Danke für den wundervollen Artikel 🙂
Ganz liebe Grüße,
Alessa
vielen Dank!
Hallo 🙂
Bin gerade auf deinen Blog gestoßen und stöber nun darin herum.
Stimme dir auch in fast allem zu 🙂 Bei diesem Artikel, jedoch hatte ich das Bedürfnis etwas anzufügen.
Mein Problemsatz war das Kappzaumzupfen.
Ich selbst arbeite seit 2 Jahren nach NHS und das hat mir in der Beziehung zu meinem Pferd unglaublich viel gebracht.
Was ich aber vermisst habe ist die wirkliche Gymnastizierung, die Versammlung, die für eine gesunde Rückenmuskulatur notwendig ist.
Ich habe mich mit Hilfe meiner Trainerin dann der akademischen Reitkunst zu gewandt (meine Trainerin unterrichtet und kombiniert beides).

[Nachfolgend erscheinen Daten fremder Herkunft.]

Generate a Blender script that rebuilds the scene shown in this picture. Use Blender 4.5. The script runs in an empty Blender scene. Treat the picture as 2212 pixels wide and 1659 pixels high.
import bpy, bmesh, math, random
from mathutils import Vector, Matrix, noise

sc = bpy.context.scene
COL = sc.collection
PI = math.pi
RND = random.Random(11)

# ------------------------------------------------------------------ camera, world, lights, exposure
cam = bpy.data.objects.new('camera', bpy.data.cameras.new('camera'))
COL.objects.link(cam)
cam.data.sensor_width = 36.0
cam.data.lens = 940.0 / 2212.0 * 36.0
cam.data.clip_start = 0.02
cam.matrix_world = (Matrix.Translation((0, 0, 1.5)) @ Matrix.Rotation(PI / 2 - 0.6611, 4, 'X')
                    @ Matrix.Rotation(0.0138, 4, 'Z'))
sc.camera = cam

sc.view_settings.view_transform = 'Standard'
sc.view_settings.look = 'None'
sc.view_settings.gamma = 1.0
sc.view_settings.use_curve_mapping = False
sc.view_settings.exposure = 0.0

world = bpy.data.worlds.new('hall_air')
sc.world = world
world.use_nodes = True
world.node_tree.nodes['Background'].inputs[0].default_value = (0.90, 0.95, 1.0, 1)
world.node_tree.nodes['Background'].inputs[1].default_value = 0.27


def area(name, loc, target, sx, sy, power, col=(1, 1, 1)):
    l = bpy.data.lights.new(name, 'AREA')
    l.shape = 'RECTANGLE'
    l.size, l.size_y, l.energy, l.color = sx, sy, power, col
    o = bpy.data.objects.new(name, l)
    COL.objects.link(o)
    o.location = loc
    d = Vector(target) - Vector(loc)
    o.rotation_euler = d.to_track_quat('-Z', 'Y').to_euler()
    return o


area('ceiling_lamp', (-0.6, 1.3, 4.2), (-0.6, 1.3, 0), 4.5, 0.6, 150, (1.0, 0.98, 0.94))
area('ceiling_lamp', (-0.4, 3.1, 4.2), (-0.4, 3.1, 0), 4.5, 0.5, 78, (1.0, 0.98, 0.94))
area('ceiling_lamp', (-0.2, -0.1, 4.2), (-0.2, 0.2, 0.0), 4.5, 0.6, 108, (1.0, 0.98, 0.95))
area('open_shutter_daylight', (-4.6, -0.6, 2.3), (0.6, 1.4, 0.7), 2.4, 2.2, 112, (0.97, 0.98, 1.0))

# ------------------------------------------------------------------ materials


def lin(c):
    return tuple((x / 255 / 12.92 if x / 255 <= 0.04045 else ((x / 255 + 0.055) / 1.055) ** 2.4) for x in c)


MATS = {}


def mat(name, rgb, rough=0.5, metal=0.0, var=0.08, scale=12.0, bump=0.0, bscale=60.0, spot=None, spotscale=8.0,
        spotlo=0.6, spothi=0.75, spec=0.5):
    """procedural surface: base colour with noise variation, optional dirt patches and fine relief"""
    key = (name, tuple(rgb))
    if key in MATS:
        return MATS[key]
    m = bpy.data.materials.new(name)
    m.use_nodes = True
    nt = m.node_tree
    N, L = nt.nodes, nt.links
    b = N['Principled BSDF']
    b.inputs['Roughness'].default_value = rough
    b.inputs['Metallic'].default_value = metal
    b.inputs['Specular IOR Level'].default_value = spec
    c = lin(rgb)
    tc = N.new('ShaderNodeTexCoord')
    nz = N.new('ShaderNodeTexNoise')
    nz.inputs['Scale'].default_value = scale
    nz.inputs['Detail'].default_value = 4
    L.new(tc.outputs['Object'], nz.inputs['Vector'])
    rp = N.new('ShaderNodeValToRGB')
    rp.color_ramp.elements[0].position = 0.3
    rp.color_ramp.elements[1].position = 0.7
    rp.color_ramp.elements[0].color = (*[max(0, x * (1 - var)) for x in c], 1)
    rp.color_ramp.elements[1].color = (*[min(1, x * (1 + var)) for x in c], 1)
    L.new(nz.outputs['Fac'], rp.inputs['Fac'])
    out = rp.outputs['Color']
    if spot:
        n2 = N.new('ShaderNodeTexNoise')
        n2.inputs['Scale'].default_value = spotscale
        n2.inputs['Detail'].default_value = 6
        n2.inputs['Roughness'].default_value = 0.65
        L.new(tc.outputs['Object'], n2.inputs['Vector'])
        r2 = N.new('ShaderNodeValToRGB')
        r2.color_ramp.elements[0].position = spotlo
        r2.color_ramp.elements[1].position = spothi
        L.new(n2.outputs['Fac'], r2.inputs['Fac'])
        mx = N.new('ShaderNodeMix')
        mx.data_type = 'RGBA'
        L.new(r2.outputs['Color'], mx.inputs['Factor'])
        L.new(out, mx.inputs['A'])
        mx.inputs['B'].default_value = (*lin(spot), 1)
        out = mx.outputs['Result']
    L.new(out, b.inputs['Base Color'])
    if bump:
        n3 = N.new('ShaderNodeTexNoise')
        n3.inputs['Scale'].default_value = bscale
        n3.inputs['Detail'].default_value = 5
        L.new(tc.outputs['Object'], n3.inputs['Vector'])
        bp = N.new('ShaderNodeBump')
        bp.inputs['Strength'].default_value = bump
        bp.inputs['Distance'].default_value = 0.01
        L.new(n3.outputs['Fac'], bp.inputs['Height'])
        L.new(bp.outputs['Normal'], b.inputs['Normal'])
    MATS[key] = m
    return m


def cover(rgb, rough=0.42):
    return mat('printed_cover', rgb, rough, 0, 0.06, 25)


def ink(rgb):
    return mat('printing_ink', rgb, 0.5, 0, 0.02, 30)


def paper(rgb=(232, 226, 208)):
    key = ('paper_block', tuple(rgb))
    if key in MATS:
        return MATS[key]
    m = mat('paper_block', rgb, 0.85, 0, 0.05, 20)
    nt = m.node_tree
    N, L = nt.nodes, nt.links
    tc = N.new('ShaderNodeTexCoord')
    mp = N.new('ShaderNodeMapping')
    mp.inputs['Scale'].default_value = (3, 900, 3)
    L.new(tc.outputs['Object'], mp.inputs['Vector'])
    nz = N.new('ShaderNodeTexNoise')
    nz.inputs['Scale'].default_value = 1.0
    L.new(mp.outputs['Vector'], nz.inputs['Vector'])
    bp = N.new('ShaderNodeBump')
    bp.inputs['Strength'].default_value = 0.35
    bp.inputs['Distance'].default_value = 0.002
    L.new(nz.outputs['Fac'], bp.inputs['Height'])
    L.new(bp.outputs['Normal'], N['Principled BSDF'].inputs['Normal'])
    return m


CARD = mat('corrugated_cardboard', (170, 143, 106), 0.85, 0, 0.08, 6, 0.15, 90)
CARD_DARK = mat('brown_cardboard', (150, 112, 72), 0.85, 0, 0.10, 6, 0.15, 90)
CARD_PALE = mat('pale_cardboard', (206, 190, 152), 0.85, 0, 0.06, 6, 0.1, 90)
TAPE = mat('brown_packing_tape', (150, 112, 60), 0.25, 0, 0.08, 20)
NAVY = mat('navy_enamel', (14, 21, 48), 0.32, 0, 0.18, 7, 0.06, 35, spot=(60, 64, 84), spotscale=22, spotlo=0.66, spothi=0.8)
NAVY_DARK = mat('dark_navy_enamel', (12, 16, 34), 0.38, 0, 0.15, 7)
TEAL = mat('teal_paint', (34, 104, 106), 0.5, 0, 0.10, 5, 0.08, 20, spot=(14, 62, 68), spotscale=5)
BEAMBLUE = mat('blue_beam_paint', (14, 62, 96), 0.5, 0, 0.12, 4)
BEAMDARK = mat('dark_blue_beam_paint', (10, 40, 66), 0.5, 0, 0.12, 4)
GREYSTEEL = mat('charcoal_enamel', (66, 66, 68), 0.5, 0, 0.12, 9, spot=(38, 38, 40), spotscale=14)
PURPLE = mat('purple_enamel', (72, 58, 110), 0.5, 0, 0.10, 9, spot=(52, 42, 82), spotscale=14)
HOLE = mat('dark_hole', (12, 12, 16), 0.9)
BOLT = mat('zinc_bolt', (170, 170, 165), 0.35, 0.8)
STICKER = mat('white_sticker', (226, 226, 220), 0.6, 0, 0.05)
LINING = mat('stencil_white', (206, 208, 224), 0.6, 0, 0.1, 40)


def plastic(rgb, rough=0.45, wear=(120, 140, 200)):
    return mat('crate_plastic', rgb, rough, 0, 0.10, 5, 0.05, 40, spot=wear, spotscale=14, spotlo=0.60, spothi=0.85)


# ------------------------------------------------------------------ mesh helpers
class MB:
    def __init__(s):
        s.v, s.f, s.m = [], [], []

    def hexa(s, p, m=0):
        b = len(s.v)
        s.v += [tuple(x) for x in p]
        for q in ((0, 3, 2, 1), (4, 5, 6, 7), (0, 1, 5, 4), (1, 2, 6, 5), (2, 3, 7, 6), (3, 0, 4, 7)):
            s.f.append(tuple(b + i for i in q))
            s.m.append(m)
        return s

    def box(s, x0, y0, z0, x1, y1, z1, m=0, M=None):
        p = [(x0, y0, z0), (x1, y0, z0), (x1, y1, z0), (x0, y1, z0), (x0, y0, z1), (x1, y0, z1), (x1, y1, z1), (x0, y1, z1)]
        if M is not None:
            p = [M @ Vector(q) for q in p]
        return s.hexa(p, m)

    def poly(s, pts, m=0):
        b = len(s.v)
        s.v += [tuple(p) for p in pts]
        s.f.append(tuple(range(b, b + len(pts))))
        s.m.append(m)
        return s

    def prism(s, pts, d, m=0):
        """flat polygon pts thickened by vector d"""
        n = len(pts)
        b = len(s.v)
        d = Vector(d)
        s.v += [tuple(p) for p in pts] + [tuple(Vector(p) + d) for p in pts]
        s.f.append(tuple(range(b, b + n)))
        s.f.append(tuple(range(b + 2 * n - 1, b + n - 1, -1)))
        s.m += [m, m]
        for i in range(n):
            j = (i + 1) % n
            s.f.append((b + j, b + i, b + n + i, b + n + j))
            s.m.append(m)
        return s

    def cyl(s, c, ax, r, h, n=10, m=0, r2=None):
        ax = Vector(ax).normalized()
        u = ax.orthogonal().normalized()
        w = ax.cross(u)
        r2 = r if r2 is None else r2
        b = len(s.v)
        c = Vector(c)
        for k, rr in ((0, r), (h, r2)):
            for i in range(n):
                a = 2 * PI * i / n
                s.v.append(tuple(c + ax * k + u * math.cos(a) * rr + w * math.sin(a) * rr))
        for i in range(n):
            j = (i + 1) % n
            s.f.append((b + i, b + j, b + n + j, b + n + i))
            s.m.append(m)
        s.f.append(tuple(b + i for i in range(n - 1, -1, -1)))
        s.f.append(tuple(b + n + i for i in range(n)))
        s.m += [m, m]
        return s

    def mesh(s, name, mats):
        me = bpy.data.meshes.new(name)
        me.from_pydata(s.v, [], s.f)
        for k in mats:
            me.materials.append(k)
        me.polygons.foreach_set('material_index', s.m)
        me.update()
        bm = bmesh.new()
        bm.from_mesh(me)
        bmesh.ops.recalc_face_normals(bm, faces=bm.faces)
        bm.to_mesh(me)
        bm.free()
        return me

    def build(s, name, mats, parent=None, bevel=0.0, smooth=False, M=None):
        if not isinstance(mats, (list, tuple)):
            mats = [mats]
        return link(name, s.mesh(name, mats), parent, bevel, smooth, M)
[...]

Es ist definitiv kein Kappzaumgezuppel, sondern die Haltung kommt von innen heraus, wenn die Basisarbeit sorgfältig erledigt wurde. Alles was wir am Kappzaum machen, auch die höheren Lektionen sind frei genauso möglich 😉
Ansonsten ein toller Artikel 🙂
Hi Demi, danke für deine Ergänzung!
Hallo, 🙂
ich bin gerade auf deinen tollen Blog gestoßen. Ich kann unterstreichen, wie wichtig die Emoptionen des Pferdes sind. Auf meiner Website habe ich auch etwas über das Bewegungsgefühl für das Pferd geschrieben.
Viele vergessen, dass das Pferd eben auch ein Lebewesen mit seinen Bedürfnissen ist.